Même si les complicités dont ils bénéficient à tous les niveaux font que le crime reste impuni, même si la justice française a décidé de classer le dossier – que faut-il espérer d’un État néocolonial ? –, cette forfaiture ne sera pas effacée. Le refus de conduire plus avant l’action de la justice restera comme une « tache indélébile sur l’honneur de l’État français », selon les mots d’Annie Mécili, l’épouse d’Ali qui mène un combat opiniâtre pour que la vérité soit établie et que justice soit rendue.

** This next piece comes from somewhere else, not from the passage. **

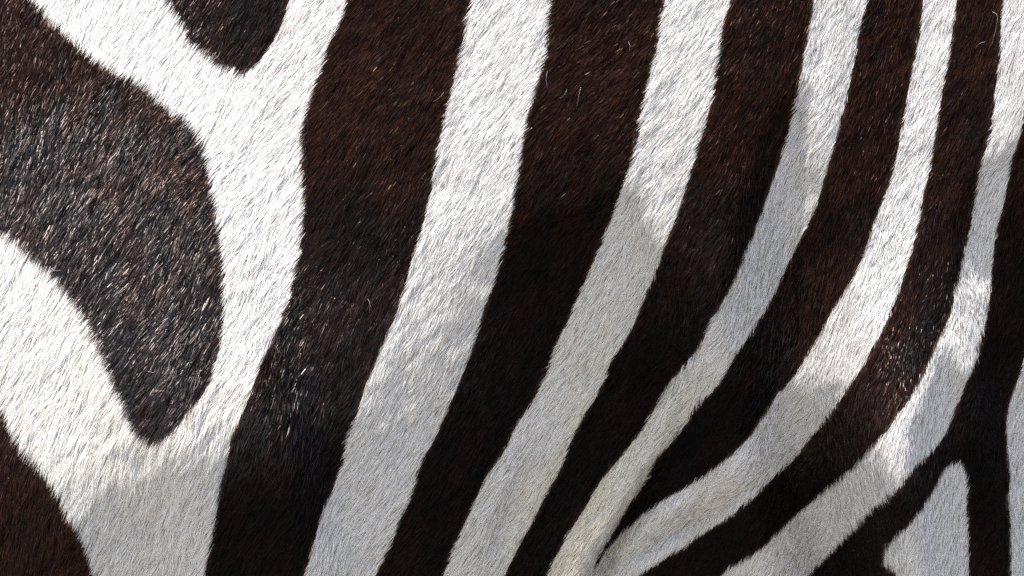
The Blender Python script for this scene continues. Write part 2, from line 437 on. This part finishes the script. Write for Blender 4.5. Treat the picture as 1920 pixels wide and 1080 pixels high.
# tufts: the tips of a small group of hairs draw together
cw, cl = 8.0, 20.0
def tuft(cw, cl, seed):
    i0 = np.floor(ac/cw).astype(int); best = np.full(n, 1e9); ox = np.zeros(n); oy = np.zeros(n)
    j0 = np.floor(al/cl).astype(int)
    for di in (-1, 0, 1):
        for dj in (-1, 0, 1):
            i = i0+di; j = j0+dj
            jx = _tab[seed][i & 255, j & 255]; jy = _tab[seed+1][i & 255, j & 255]
            tx = (i+jx)*cw; ty = (j+jy)*cl
            d = ((tx-ac)/cw)**2+((ty-al)/cl)**2
            m = d < best; best = np.where(m, d, best); ox = np.where(m, tx-ac, ox); oy = np.where(m, ty-al, oy)
    return ox
pull = np.clip(tuft(cw, cl, 1)*.62, -6, 6)
acr = np.array([ca, sa, 0.0])
P2 = P2 + (pull*.45*(.6+.6*rng.random(n)))[:, None]*acr
P3 = P3 + (pull*(.6+.6*rng.random(n)))[:, None]*acr
# ribbon width direction: rolled about the hair
roll = rng.normal(0, .5, n)
wv = bit*np.cos(roll)[:, None]+nrm*np.sin(roll)[:, None]
W = (0.85+.3*rng.random(n))*np.where(RX > 1200, .9, 1.0)
qx, qy = photo_xy(*( (P0*.12+P1*.36+P2*.36+P3*.16).T ))
fuzz = rng.normal(0, 1.1, n)
reg = region(qx+fuzz, qy+rng.normal(0, 1.1, n))
dark = DARK[reg]
# distance-free edge mark: hairs whose neighbours a little way off belong to the other colour are browner
ed = np.zeros(n)
for ox, oy in ((7, 0), (-7, 0), (0, 7), (0, -7)):
    ed += DARK[region(qx+ox, qy+oy)] != dark
ed = np.clip(ed/2, 0, 1)
brown = np.clip(field([(100,300,.1),(300,600,.05),(450,900,0),(700,900,0),(1150,700,0),(1000,900,0),(1350,650,.1),(1200,950,0),(1500,900,.05),(1350,800,0),(1850,600,.1),(450,60,.3),(60,40,.6),(60,950,.9),(700,150,1),(700,500,.4),(1100,150,.9),(1050,500,.2),(1400,150,1.0),(1380,450,.6),(1650,250,1),(1600,550,.8),(1820,200,.7),(1650,800,.5),(900,900,.15),(1400,900,.15),(1800,800,.15)], RX, RY, 150)+.35*vn(ac, al*.5, 40, 15), 0, 1.3)  # faded brown of the coat, cut in shaded zones to paint their shade
r1 = rng.random(n)[:, None]; r2_ = rng.random(n)[:, None]
lockc = vn(ac, al*.4, 16, 13)[:, None]
dk = np.array([.0045, .0030, .0027])*(0.55+.9*r1)*(1+.3*lockc)
dk = dk + brown[:, None]*np.array([.027, .0092, .005])*(.05+1.25*r2_**3)
tip_d = dk*1.4 + np.array([.10, .055, .03])*(ed*rng.random(n)**2)[:, None]
wh = np.array([.875, .855, .83])*(0.89+.13*r1)
wh = np.where(r2_ < .012, wh*np.array([.55, .47, .40]), wh)
tip_w = wh*np.array([1.0, .995, .985])
tip_w = tip_w*(1-(.22*ed*rng.random(n))[:, None]*np.array([.5, .9, 1.2]))
bounce_tint = np.clip(field([(1100,960,1),(1060,1040,.9),(1180,860,.7),(1240,740,.5),(1300,930,.25),(1400,900,.1),(1300,650,.1),(900,1000,.35),(820,1060,.3),(980,800,.1),(1150,1050,.5),(1250,1040,.1),(700,900,.1),(300,1000,.1),(300,840,.25),(600,500,0),(1000,300,0),(1600,600,0),(1600,950,0),(1800,300,0),(400,200,0)], RX, RY, 90)*(1+.5*vn(ac, al*.5, 30, 3)), 0, 1)[:, None]  # warm bounce light at the fold, painted as cream tint in white fur
wh = wh*(1-bounce_tint*np.array([.05, .09, .22])); tip_w = tip_w*(1-bounce_tint*np.array([.05, .09, .22]))
root_c = np.where(dark[:, None], dk, wh*.72); tip_c = np.where(dark[:, None], tip_d, tip_w)
root_c = np.clip(root_c, .004, .93); tip_c = np.clip(tip_c, .004, .93)

gloss = rng.random(n)**field([(60,60,2.5),(100,300,.7),(300,300,.8),(300,600,.8),(450,60,2.2),(60,950,2),(700,150,6),(650,700,2.2),(1100,200,6),(1400,200,6),(1350,500,3),(1600,300,6),(1600,600,3),(1700,750,2.5),(1820,300,5)], RX, RY, 150)
gloss *= field([(100,300,1),(300,600,1),(320,740,1),(480,760,1),(60,40,.5),(450,60,.6),(60,950,.6),(700,150,.42),(650,400,.5),(600,680,1),(700,620,.8),(900,900,.08),(700,900,.1),(500,1000,.1),(1150,700,.06),(1350,800,.06),(1100,200,.4),(1050,500,.12),(1400,200,.42),(1350,500,.6),(1600,250,.42),(1570,600,.9),(1680,740,1),(1610,800,1),(1650,830,1),(1820,200,.4),(1750,500,.5),(1850,900,.05),(1850,600,.06),(1400,950,.08),(1600,950,.06)], RX, RY, 130)  # sheen painted in: hairs glossier in sunlit zones, duller in shaded ones
sheen = np.clip(np.array([[1, .62, .5]])+np.array([[0, .24, .34]])*(1.1-brown)[:, None], 0, 1)
def to_world(P): return world_pts(P[:, 0], P[:, 1], P[:, 2])
def ribbons(sel):
    w = wv[sel]*W[sel][:, None]*.5
    ps = [P0[sel], P1[sel], P2[sel], P3[sel]]
    vs = np.stack([to_world(ps[0]-w*.9), to_world(ps[0]+w*.9), to_world(ps[1]-w), to_world(ps[1]+w),
                   to_world(ps[2]-w*.75), to_world(ps[2]+w*.75), to_world(ps[3])], 1)
    m = len(w); base = (np.arange(m)*7)[:, None, None]
    # every triangle starts with an edge that runs along the hair
    t = np.array([[0, 2, 1], [1, 3, 2], [2, 4, 3], [3, 5, 4], [4, 6, 5]])[None]
    tr = (base+t).reshape(-1, 3)
    rc, tc = root_c[sel], tip_c[sel]
    c = np.stack([rc, rc, rc*.67+tc*.33, rc*.67+tc*.33, rc*.33+tc*.67, rc*.33+tc*.67, tc], 1)
    c = np.concatenate([c, np.repeat(gloss[sel][:, None, None], 7, 1)], 2)
    return vs.reshape(-1, 3), tr, c.reshape(-1, 4)

LABELS = {
 'b_shoulder': 'broad rounded dark patch, greyest in the sun', 'b_corner': 'dark patch in the lower left corner', 'b_wedge': 'short dark wedge hanging from the top edge',
 'w_left': 'wide white fork around the dark patches',
 'b1': 'widest dark stripe', 'b2': 'dark stripe second from the fork', 'b3': 'dark stripe running into the crease', 'b4': 'dark stripe that tapers to a point in the skin fold',
 'b5': 'dark curving stripe, sunlit half way down', 'b6': 'dark branching stripe at the right edge',
 'w1': 'widest white stripe', 'w2': 'white stripe with a pointed tongue of sunlight', 'w3': 'thin white stripe creased by the skin fold', 'w4': 'white stripe curving into the skin fold',
 'w5': 'white stripe along the branching dark stripe', 'w_tri': 'small white triangle', 'w_right': 'white sliver at the right edge'}
for i, k in enumerate(KEYS):
    sel = np.where(reg == i)[0]
    if len(sel) == 0: continue
    vs, tr, c = ribbons(sel)
    if k in ('b_shoulder', 'b_corner', 'b_wedge', 'w_tri', 'w_right'): nm = 'dark_patch' if DARK[i] else 'white_patch'
    else: nm = 'dark_stripe' if DARK[i] else 'white_stripe'
    o = make_mesh(nm, vs, tr, MAT_DARK if DARK[i] else MAT_WHITE, c, smooth=False, spec=np.repeat(sheen[sel], 7, 0) if DARK[i] else None)
    o['label'] = LABELS[k]
print('hairs', n)

# single stray hairs lying on the coat
def stray(pts, col):
    p = curve(pts, False, 4); p3 = []
    for i, (x, y) in enumerate(p):
        t = i/(len(p)-1)
        hh = sample(H, np.array([x]), np.array([y]))[0]+9+5*math.sin(t*3.1)
        p3.append(world_pts(960+(x-960)*(DP-hh)/DP, 540+(y-540)*(DP-hh)/DP, hh))
    p3 = np.array(p3); V = []; F = []
    for i in range(len(p3)):
        d = p3[min(i+1, len(p3)-1)]-p3[max(i-1, 0)]; d /= np.linalg.norm(d)
        a = np.cross(d, [0, 1, 0]); a /= np.linalg.norm(a); b = np.cross(d, a)
        r = .00011*(1-.7*i/(len(p3)-1))
        for k in range(3):
            th = k*2.0944; V.append(p3[i]+r*(a*math.cos(th)+b*math.sin(th)))
        if i:
            q = 3*(i-1)
            for k in range(3):
                k2 = (k+1) % 3
                F += [(q+k, q+k2, q+3+k), (q+k2, q+3+k2, q+3+k)]
    F += [(0, 2, 1), (len(V)-3, len(V)-2, len(V)-1)]
    c = np.tile(np.array(col), (len(V), 1))
    o = make_mesh('stray_hair', np.array(V), np.array(F), MAT_WHITE, c)
    return o
for pts in ([(1178,78),(1181,86),(1180,97)], [(1026,133),(1024,149),(1027,167)], [(1063,168),(1058,178),(1049,185)], [(1089,164),(1085,180),(1081,203)],
            [(832,173),(824,183),(811,191)], [(94,502),(104,507),(117,507)], [(273,695),(281,697),(289,698),(292,689)], [(1861,22),(1870,30),(1867,55),(1858,87)],
            [(1847,78),(1836,82),(1828,91)], [(690,560),(694,572),(692,586)]):
    stray(pts, (.6, .58, .54))
stray([(1474,1018),(1471,1032),(1465,1047)], (.03, .02, .02))['label'] = 'single dark hair on the white stripe'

L’œuvre d’Ali Mécili est installée dans une durée que ses assassins étaient loin d’imaginer. Grâce à son action inlassable et à celle de tous les militants connus ou anonymes inspirés par son action, la cause des libertés et de la démocratie, celle des droits de l’homme et de l’État de droit, enracinée dans la mémoire des luttes du peuple algérien, est plus que jamais d’actualité. Dans un pays où les références politiques positives contemporaines sont rares, celles et ceux qui continuent la lutte pour l’État de droit se reconnaissent dans le militant assassiné, modèle et précurseur. Longtemps après que les noms honnis des criminels tomberont dans l’oubli, celui d’Ali Mécili demeurera dans l’histoire de ce pays qu’il a tant aimé comme le symbole vivant de la dignité et de l’honneur.

Aujourd’hui, trente années après sa mort, Ali Mécili est parmi nous, présent dans le cœur et la mémoire de tous ceux et celles qui rêvent de liberté et de justice, de tous ceux et celles qui refusent la fatalité du désespoir et de la dictature. Le combat qu’il a mené de son vivant pour le triomphe du droit et des libertés démocratiques reste pour tous aujourd’hui, pour les générations futures, une boussole sûre. Des criminels ont tué l’homme, mais les valeurs qu’il a incarnées sont plus que jamais présentes dans un débat politique qu’aucune force au monde ne pourra étouffer.